··· Data entries
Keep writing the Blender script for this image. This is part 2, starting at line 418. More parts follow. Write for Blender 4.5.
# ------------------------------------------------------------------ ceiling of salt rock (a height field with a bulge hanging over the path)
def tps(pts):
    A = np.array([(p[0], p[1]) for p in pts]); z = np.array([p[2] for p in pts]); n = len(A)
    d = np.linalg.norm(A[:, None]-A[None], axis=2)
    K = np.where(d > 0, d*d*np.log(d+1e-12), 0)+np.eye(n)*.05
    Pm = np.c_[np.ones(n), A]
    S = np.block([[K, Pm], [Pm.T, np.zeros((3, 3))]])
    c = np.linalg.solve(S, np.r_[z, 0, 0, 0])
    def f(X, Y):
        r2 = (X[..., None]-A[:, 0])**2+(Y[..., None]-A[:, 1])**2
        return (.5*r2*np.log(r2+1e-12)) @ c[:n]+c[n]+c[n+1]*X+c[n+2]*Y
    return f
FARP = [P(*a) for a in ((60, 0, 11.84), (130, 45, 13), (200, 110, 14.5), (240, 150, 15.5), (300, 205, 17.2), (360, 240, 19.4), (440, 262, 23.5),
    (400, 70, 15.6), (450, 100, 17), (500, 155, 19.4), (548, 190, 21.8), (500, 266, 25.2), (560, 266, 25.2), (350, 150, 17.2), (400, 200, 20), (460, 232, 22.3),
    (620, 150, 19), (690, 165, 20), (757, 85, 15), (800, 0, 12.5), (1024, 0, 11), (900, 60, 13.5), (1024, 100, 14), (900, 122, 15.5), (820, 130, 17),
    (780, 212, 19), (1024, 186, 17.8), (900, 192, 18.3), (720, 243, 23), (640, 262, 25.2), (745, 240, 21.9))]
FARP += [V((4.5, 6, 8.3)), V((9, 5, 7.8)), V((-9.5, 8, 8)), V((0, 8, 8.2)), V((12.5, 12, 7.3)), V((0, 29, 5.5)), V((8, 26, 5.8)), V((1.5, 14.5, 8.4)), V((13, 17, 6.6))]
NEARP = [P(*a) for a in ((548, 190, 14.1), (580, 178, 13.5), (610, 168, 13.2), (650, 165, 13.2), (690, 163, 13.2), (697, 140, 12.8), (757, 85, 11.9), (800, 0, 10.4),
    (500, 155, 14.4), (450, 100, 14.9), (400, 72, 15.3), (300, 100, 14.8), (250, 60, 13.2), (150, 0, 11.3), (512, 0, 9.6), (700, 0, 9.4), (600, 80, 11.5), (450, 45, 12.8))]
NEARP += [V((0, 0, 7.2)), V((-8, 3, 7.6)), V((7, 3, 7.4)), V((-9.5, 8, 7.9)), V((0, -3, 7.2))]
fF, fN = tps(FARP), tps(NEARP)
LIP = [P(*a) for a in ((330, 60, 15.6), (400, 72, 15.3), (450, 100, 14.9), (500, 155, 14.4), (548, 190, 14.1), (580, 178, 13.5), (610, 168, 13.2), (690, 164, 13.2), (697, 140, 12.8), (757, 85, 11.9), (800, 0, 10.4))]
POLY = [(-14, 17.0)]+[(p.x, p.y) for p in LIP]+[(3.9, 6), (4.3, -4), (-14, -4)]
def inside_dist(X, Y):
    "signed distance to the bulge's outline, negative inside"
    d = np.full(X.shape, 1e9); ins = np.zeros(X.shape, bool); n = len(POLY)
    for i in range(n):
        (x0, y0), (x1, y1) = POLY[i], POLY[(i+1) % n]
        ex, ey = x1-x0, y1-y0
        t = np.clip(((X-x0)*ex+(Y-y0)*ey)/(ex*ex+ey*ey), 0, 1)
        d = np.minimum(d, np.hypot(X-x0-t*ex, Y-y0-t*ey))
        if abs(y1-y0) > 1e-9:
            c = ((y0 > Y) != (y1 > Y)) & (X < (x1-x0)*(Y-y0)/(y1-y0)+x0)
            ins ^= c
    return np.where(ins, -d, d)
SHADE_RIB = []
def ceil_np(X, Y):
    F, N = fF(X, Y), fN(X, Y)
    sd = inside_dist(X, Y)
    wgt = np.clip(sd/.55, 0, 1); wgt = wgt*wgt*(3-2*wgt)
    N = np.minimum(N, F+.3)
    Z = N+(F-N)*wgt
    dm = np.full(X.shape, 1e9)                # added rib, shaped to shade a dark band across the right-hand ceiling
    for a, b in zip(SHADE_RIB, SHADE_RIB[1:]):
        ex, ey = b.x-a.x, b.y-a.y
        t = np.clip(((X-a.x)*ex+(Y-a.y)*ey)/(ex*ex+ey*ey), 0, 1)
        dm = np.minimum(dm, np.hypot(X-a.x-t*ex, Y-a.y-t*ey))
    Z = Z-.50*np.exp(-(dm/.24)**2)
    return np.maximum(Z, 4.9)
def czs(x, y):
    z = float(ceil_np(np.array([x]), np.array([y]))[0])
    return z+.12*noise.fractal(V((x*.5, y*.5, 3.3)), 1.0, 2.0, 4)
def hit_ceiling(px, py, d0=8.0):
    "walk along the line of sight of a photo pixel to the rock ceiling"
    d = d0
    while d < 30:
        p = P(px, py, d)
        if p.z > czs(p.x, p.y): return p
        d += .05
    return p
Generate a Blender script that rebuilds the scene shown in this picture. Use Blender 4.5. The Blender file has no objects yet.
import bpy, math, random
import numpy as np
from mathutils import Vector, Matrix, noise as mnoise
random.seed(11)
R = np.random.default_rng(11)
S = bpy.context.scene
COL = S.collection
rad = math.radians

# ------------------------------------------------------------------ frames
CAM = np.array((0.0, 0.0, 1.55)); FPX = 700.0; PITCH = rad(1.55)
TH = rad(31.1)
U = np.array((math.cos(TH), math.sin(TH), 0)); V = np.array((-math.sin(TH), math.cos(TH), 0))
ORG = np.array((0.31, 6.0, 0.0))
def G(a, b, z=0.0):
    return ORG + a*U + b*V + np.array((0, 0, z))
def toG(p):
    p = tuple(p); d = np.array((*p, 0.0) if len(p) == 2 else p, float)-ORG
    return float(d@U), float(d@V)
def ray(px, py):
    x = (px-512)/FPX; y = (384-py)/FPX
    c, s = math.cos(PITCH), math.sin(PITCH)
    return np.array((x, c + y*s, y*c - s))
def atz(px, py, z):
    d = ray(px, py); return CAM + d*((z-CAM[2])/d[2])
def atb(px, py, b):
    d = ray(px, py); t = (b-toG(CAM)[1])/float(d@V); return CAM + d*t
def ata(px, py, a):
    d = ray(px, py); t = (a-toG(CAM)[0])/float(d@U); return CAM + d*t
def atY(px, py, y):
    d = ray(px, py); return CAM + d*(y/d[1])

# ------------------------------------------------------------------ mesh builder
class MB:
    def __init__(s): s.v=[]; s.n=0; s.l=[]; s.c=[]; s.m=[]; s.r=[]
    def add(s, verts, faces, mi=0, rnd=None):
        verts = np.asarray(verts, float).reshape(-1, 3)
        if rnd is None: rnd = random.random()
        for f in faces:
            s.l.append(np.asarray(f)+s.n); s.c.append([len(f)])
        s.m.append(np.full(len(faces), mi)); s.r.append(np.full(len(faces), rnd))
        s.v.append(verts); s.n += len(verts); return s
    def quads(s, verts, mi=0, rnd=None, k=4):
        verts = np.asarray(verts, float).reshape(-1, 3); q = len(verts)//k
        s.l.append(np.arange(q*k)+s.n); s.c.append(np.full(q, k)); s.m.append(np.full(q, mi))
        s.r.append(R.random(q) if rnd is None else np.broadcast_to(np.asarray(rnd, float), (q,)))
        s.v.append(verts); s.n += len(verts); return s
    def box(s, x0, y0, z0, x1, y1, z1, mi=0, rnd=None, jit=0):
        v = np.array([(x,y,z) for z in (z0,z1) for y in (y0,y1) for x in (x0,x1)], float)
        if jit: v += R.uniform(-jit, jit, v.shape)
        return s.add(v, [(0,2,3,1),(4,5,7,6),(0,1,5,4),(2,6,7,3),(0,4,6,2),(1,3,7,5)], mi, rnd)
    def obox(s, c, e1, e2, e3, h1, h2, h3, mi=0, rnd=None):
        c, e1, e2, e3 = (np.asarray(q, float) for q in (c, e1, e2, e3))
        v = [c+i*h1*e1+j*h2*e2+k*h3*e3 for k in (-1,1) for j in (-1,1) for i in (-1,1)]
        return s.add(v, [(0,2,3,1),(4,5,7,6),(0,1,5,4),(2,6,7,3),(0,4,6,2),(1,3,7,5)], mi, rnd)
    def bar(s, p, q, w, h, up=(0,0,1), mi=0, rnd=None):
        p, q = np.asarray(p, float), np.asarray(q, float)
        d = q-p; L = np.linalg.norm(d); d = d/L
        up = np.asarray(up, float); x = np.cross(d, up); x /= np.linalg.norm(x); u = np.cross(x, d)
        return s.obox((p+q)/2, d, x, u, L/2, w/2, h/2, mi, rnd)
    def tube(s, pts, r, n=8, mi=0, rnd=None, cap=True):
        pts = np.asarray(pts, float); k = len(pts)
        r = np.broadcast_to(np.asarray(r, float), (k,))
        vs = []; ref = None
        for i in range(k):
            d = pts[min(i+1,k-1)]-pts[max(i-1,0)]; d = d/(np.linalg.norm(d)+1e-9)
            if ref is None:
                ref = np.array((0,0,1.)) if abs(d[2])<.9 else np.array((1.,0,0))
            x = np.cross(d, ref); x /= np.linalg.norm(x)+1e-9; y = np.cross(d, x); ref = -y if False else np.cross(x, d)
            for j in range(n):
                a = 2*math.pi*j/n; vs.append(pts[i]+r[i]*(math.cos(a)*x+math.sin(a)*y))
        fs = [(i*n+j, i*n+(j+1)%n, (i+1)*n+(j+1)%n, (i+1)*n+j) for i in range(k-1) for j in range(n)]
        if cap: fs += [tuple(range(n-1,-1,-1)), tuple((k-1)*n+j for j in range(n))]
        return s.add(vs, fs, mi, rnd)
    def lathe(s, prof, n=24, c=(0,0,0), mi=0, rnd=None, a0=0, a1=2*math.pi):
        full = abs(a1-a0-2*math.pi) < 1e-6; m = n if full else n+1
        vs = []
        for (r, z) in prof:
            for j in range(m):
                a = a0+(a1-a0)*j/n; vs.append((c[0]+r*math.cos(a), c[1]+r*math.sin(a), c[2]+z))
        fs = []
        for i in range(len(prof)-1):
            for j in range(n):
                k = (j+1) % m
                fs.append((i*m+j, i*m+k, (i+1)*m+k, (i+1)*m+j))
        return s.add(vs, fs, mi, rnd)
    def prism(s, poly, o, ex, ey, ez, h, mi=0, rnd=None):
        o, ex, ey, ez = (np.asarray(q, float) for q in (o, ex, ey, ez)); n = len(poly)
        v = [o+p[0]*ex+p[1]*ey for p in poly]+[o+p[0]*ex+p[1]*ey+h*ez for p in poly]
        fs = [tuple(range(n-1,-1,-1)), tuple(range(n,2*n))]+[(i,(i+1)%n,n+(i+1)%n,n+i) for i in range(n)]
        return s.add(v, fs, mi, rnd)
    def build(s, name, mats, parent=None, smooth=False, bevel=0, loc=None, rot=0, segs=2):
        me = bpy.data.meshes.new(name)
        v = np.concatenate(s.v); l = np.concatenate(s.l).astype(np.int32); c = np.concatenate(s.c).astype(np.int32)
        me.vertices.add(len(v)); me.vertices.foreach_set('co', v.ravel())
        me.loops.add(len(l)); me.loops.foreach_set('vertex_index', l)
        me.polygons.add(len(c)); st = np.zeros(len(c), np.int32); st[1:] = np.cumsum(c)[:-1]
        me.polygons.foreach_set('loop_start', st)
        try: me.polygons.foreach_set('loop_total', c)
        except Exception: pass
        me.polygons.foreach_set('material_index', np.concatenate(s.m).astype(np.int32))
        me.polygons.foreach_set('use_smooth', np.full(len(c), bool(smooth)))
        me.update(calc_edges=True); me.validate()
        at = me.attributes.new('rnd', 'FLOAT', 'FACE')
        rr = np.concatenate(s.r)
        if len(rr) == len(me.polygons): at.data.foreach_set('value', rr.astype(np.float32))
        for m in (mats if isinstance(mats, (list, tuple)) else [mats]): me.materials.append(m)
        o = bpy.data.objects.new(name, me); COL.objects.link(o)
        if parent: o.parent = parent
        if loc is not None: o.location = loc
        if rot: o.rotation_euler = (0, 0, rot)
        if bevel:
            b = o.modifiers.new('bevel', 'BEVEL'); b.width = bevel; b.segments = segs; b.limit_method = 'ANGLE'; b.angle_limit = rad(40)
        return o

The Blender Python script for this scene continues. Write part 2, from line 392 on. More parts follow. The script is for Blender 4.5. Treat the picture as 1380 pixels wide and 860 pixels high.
······
## Work instructions:
Only the lines from the one with "Generate a Blender" up to the one with "rad = math.radians" should be repeated, both included, exactly as they appear.

## Written reply:
Generate a Blender script that rebuilds the scene shown in this picture. Use Blender 4.5. The Blender file has no objects yet.
import bpy, math, random
import numpy as np
from mathutils import Vector, Matrix, noise as mnoise
random.seed(11)
R = np.random.default_rng(11)
S = bpy.context.scene
COL = S.collection
rad = math.radians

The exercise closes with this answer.